*Rows from a 3D scene dataset*

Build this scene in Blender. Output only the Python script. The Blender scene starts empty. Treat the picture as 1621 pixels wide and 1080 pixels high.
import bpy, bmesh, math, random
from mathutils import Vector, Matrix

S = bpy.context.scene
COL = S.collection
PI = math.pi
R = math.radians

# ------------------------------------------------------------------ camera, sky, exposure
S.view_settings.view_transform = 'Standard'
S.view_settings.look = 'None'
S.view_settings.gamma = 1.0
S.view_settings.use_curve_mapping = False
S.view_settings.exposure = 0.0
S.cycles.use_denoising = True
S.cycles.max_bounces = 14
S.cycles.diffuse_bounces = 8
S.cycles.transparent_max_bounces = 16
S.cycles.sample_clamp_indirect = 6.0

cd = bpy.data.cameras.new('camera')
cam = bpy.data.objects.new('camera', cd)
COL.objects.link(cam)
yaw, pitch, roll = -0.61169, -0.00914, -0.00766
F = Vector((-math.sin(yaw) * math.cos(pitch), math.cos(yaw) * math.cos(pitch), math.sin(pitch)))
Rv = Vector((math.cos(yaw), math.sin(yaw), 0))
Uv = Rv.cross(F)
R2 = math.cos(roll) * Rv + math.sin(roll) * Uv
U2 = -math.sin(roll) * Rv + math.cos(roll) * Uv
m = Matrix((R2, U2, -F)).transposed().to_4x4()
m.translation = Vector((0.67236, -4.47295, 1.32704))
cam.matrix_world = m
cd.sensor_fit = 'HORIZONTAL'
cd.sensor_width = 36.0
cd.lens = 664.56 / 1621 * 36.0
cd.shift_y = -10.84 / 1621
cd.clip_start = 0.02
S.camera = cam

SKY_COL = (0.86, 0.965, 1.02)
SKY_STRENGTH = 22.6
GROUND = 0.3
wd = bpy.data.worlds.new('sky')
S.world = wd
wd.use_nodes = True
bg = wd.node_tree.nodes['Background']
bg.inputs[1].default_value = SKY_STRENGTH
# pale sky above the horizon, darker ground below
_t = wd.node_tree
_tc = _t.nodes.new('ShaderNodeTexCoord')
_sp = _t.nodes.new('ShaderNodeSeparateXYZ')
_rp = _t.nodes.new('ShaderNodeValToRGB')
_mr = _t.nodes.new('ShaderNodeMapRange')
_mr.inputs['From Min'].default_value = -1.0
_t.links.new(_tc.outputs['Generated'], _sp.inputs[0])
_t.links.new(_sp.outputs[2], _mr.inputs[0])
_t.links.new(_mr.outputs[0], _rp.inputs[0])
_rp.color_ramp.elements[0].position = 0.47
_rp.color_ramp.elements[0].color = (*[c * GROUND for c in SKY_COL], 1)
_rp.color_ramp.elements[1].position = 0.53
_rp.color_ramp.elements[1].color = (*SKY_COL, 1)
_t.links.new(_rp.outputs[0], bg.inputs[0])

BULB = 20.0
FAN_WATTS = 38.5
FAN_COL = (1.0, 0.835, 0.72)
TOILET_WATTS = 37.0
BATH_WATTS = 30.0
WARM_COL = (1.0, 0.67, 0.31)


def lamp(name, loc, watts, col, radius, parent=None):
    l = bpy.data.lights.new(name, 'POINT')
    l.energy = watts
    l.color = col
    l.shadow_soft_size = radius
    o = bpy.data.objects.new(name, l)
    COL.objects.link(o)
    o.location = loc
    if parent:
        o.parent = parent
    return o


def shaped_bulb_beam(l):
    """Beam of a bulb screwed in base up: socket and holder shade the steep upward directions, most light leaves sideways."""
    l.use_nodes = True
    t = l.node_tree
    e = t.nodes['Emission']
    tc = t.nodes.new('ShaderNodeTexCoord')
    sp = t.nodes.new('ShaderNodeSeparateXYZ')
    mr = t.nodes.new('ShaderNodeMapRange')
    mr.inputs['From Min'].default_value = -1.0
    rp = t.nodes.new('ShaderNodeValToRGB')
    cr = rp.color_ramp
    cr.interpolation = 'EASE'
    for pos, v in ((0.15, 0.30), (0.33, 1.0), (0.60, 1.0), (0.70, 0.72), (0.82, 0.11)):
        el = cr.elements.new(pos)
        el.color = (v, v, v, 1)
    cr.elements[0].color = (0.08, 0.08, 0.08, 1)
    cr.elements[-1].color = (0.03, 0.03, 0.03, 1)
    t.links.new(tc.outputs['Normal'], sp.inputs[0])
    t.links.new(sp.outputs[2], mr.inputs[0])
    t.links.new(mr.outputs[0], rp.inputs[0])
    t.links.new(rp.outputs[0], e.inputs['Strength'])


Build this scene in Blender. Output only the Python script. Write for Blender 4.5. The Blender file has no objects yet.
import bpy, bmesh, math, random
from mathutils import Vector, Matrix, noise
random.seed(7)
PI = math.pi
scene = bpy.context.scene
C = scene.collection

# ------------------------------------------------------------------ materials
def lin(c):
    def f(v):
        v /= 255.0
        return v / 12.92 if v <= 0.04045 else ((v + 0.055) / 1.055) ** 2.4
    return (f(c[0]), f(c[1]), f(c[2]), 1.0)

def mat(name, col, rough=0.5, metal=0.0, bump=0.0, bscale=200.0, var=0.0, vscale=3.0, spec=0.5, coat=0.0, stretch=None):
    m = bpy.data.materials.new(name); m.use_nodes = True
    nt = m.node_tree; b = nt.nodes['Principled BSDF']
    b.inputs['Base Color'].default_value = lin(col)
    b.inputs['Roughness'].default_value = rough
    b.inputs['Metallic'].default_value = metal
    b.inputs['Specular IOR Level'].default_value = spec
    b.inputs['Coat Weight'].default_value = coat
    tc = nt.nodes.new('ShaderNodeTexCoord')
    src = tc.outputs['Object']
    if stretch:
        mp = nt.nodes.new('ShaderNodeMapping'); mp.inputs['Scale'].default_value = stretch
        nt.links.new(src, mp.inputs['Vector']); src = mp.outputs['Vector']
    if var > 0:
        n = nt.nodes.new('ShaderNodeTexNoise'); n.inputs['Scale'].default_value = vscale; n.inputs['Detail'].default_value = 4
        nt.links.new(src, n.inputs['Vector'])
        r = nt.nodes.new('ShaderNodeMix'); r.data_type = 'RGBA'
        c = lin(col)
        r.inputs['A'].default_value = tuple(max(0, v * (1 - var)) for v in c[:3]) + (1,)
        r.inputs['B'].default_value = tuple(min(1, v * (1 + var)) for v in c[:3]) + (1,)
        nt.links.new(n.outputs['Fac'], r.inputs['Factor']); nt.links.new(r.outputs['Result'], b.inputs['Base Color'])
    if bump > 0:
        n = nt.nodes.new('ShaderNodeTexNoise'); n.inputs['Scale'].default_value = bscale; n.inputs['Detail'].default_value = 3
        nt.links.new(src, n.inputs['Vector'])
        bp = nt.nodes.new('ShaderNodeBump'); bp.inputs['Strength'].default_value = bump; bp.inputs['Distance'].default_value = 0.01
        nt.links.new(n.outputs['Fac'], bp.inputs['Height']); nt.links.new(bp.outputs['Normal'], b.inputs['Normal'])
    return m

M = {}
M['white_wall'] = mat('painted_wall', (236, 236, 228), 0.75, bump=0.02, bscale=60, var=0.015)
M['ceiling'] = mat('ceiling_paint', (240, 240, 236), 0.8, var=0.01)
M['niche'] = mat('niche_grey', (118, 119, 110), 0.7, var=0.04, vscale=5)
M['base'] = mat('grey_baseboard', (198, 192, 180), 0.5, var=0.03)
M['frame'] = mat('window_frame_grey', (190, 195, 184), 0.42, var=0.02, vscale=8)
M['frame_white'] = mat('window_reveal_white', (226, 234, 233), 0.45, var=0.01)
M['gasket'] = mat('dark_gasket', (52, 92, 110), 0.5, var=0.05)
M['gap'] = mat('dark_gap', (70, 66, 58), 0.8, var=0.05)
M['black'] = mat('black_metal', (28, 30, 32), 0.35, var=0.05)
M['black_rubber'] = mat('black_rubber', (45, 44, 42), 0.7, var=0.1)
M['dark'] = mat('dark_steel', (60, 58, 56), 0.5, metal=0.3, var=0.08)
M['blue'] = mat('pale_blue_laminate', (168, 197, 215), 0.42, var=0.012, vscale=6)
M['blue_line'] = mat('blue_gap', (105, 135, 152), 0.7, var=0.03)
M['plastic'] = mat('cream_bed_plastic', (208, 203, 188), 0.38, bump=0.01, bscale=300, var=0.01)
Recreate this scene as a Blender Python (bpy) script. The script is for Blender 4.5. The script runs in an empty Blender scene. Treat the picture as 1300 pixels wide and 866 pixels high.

*What you have to do*
Starting at the line that contains "no objects yet." and stopping at the line that contains "return (f(c[0]), f(c[1]), f(c[2]), 1.0)", transcribe the lines exactly; both boundary lines are to be included.

*Solved problem*
Build this scene in Blender. Output only the Python script. Write for Blender 4.5. The Blender file has no objects yet.
import bpy, bmesh, math, random
from mathutils import Vector, Matrix, noise
random.seed(7)
PI = math.pi
scene = bpy.context.scene
C = scene.collection

# ------------------------------------------------------------------ materials
def lin(c):
    def f(v):
        v /= 255.0
        return v / 12.92 if v <= 0.04045 else ((v + 0.055) / 1.055) ** 2.4
    return (f(c[0]), f(c[1]), f(c[2]), 1.0)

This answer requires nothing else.